Les «faiseurs de Suisse» sont toujours là

Près de 40 ans après le film de Roly Lyssy (1978), les pratiques autant arbitraires qu’injustes perdurent.

Les faiseurs de Suisse décrivait les méthodes des inspecteurs·trices chargés de vérifier l’intégration au conformisme ambiant des candidat·e·s à la citoyenneté suisse. Il contient des scènes parfaitement désopilantes: une famille italienne ayant obtenu le passeport suisse accueille l’inspecteur en chef en entonnant la chanson communiste Bandiera Rossa, et un jeune inspecteur quitte son emploi pour partir avec la danseuse yougoslave qu’il était chargé de surveiller.

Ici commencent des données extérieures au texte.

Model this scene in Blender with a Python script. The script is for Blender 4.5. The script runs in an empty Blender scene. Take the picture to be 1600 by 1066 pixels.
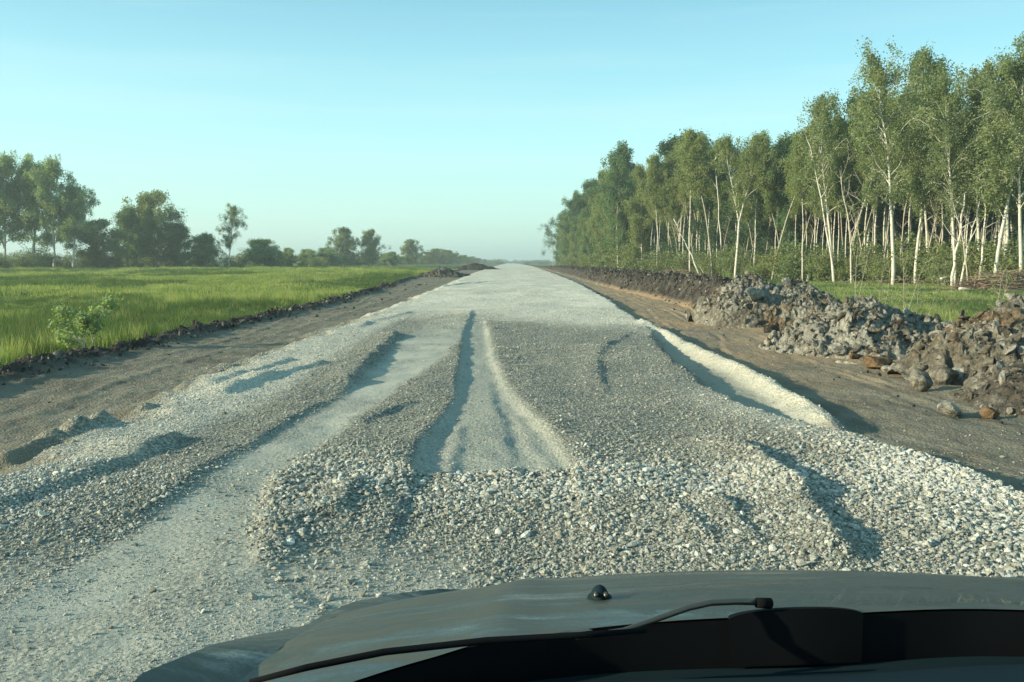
import bpy, bmesh, math, random
import numpy as np
from mathutils import Vector, Matrix

R = math.radians
rng = np.random.default_rng(7)
random.seed(7)
S = bpy.context.scene
C = S.collection

# ------------------------------------------------------------------ camera
FPX, CX, CY = 1386.0, 800.0, 533.0          # focal length in photo pixels
PITCH = math.atan((CY - 410) / FPX)
YAW = 0.0036
CAMZ = 1.5
cam = bpy.data.objects.new('camera', bpy.data.cameras.new('camera'))
C.objects.link(cam); S.camera = cam
cam.location = (0, 0, CAMZ)
cam.rotation_euler = (math.pi / 2 - PITCH, 0, -YAW)
cam.data.sensor_width = 36
cam.data.lens = 36 * FPX / 1600
cam.data.clip_start = 0.05
cam.data.clip_end = 9000

# ------------------------------------------------------------------ light
SUN_EL, SUN_BACK = R(15.5), R(14)              # low sun, from the left and slightly behind
sdir = Vector((-math.cos(SUN_EL) * math.cos(SUN_BACK), -math.cos(SUN_EL) * math.sin(SUN_BACK), math.sin(SUN_EL)))
w = bpy.data.worlds.new("World"); S.world = w; w.use_nodes = True
nt = w.node_tree; nt.nodes.clear()
wo = nt.nodes.new('ShaderNodeOutputWorld'); bg = nt.nodes.new('ShaderNodeBackground')
sky = nt.nodes.new('ShaderNodeTexSky'); sky.sky_type = 'NISHITA'; sky.sun_disc = False
sky.sun_elevation = SUN_EL; sky.sun_rotation = math.atan2(sdir.x, sdir.y)
sky.air_density = 1.0; sky.dust_density = 1.2; sky.ozone_density = 1.5; sky.altitude = 100
mx = nt.nodes.new('ShaderNodeMix'); mx.data_type = 'RGBA'; mx.blend_type = 'MULTIPLY'; mx.inputs[0].default_value = 1
mx.inputs[7].default_value = (0.80, 1.05, 1.0, 1)
nt.links.new(sky.outputs[0], mx.inputs[6])
# pale evening air: the clear sky blended with its turquoise haze, palest at the horizon
wtc = nt.nodes.new('ShaderNodeTexCoord'); wsp = nt.nodes.new('ShaderNodeSeparateXYZ'); wcr = nt.nodes.new('ShaderNodeValToRGB')
nt.links.new(wtc.outputs['Generated'], wsp.inputs[0]); nt.links.new(wsp.outputs[2], wcr.inputs[0])
e = wcr.color_ramp.elements; e[0].position = 0.0; e[0].color = (3.0, 4.5, 3.9, 1); e[1].position = 1.0; e[1].color = (.7, 1.8, 2.5, 1)
for p_, c_ in ((.05, (2.75, 4.45, 4.05, 1)), (.13, (2.35, 4.3, 4.35, 1)), (.20, (1.65, 3.55, 3.95, 1)), (.30, (.95, 2.4, 3.1, 1)), (.5, (.8, 2.1, 3.0, 1))):
    q_ = e.new(p_); q_.color = c_
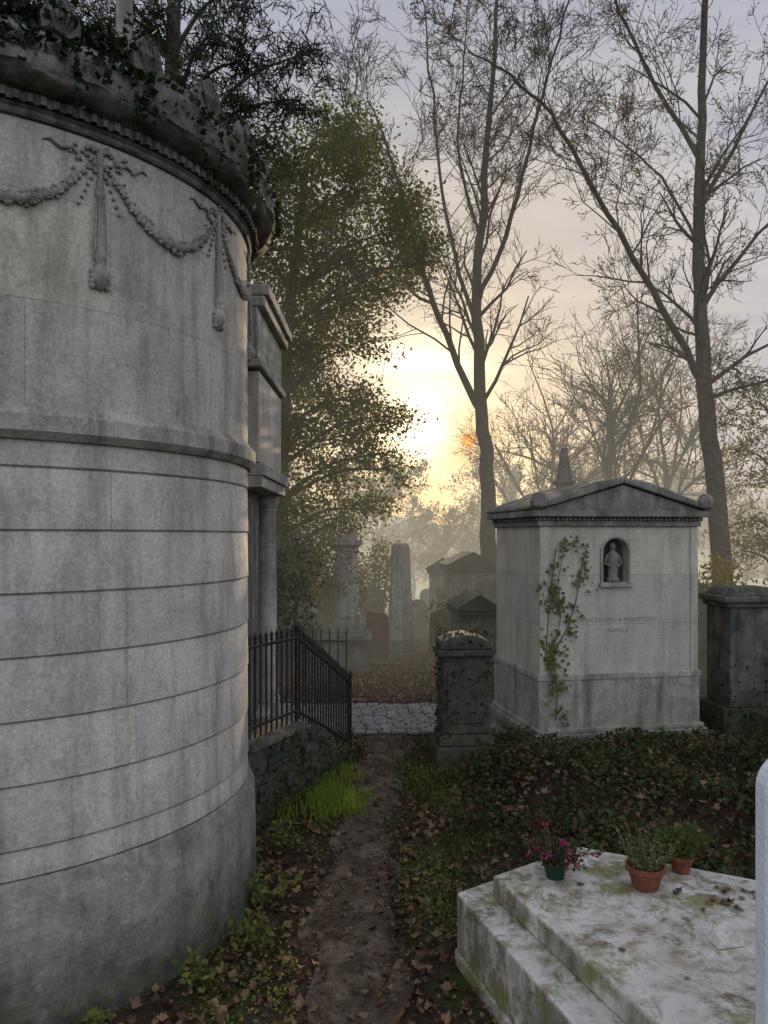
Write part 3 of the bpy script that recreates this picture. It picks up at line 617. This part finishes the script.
# ---------------------------------------------------------------- trees
def grow(mb,p,d,L_,r,lv,maxl,rng,tips,nch,up=.06,wig=.22,k=4,ratio=.62,rmin=.0035):
    n=4 if lv<maxl else 3; pts=[p.copy()]; rs=[r]; d=d.normalized()
    for i in range(n):
        d=(d+Vector((rng.gauss(0,wig),rng.gauss(0,wig),rng.gauss(0,wig)+up))).normalized()
        pts.append(pts[-1]+d*(L_/n)); rs.append(max(rmin,r*(1-.7*(i+1)/n)))
    mb.tube(pts,rs,k if r>.015 else 3)
    if lv>=maxl: tips.append(pts[-1]); tips.append(pts[1]); return
    for j in range(nch[lv]):
        t=rng.uniform(.2,1); i=min(n-1,int(t*n)); q=pts[i].lerp(pts[i+1],t*n-i); ax=(pts[i+1]-pts[i]).normalized()
        s=ax.cross(Vector((rng.gauss(0,1),rng.gauss(0,1),rng.gauss(0,1))))
        if s.length<.01: continue
        s.normalize(); an=rng.uniform(.45,.95); dd=ax*math.cos(an)+s*math.sin(an)
        grow(mb,q,dd,L_*ratio*rng.uniform(.7,1.1)*(1-.3*t),max(rmin,rs[i]*.6),lv+1,maxl,rng,tips,nch,up,wig,k,ratio,rmin)
def smoothpts(P,n=4):
    out=[]
    for i in range(len(P)-1):
        p0=P[max(i-1,0)];p1=P[i];p2=P[i+1];p3=P[min(i+2,len(P)-1)]
        for j in range(n):
            t=j/n; out.append(.5*((2*p1)+(p2-p0)*t+(2*p0-5*p1+4*p2-p3)*t*t+(3*p1-p0-3*p2+p3)*t**3))
    out.append(P[-1]); return out
def limb(mb,P,r0,r1,k,rng,tips,nb,L_,maxl,nch,start=.25,up=.05,ratio=.62,rmin=.0035):
    P=smoothpts([Vector(p) for p in P]); n=len(P); rs=[r0+(r1-r0)*i/(n-1) for i in range(n)]
    P=[P[0]]+[p+Vector((rng.gauss(0,.018),rng.gauss(0,.018),0)) for p in P[1:]]
    mb.tube(P,rs,k)
    for j in range(nb):
        t=start+(1-start)*(j+rng.random())/nb; t=min(t,.999); i=int(t*(n-1)); q=P[i].lerp(P[i+1],t*(n-1)-i); ax=(P[i+1]-P[i]).normalized()
        s=ax.cross(Vector((rng.gauss(0,1),rng.gauss(0,1),rng.gauss(0,1)))).normalized(); an=rng.uniform(.5,1.0)
        grow(mb,q,ax*math.cos(an)+s*math.sin(an),L_*(1-.4*t)*rng.uniform(.7,1.2),rs[i]*.34,0,maxl,rng,tips,nch,up,.17,4,ratio,rmin)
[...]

Aujourd’hui, les «faiseurs de Suisse» n’ont pas disparu. Ils font toujours parler d’eux et ne sévissent pas seulement dans des communes suisses alémaniques isolées. Quelques exemples:

En juillet 2017, à Buchs (Argovie), une jeune femme turque s’est vue refuser le passeport suisse après un interrogatoire de 92 questions. On lui reproche, par exemple, d’avoir désigné le ski comme sport national, au lieu du hornuss ou de la lutte (24 Heures, 18.7.2017).

A Gipf-Oberfrick (Argovie), Nancy Holten a été recalée pour la deuxième fois en novembre 2016 par une assemblée communale. Motif: son militantisme végane contre les cloches de vaches. Elle a de plus perdu son emploi de mannequin chez Migros, après une campagne menée par un groupe «Cloches de vaches, nos traditions» (Le Temps, 2.8.2017).

Le Tribunal cantonal vaudois a dû rappeler à l’ordre la commune de Corsier-sur-Vevey, qui refusait d’octroyer le passeport suisse à un ressortissant congolais sous des prétextes divers (Tribune de Genève, 25.7.2017).

Enfin, voici un témoignage anonyme sur une procédure en Suisse romande: «L’entretien a duré une heure et demie et les questions étaient très intrusives (…). On m’a interrogée sur mon mariage, ma famille et mon mode de vie. Cela ressemblait plus à une tentative de débusquer un mariage blanc. La personne qui m’a interviewée ne s’est pas non plus gênée de calculer les mois écoulés entre mes noces et la naissance de mon premier enfant, pour me montrer qu’elle savait qu’il avait été conçu avant le mariage» (Swissinfo, 15.3.2015).

Pour Philippe Wanner, professeur à l’Institut de démographie et socioéconomie de Genève, «l’arbitraire n’est pas près de disparaître» (Le Temps, 29.7.2017). Lors des débats parlementaires sur les conditions de naturalisation facilitée en 2013-2014, une majorité des deux Chambres a imposé l’obligation pour les candidat·e·s de démontrer leur bonne intégration. Ceci contre l’avis du Conseil fédéral, qui proposait d’examiner le degré d’intégration des candidat·e·s sans en faire une condition sine qua non.

Ces épisodes attestent d’une conception ultra-conservatrice de la citoyenneté, du fédéralisme et de l’autonomie cantonale. Revenons à la raison, ou pourquoi pas à la Constitution salutaire de la République helvétique (12 avril 1798), créant pour la première et seule fois de notre histoire un indigénat indépendant du droit de cité communal ou cantonal.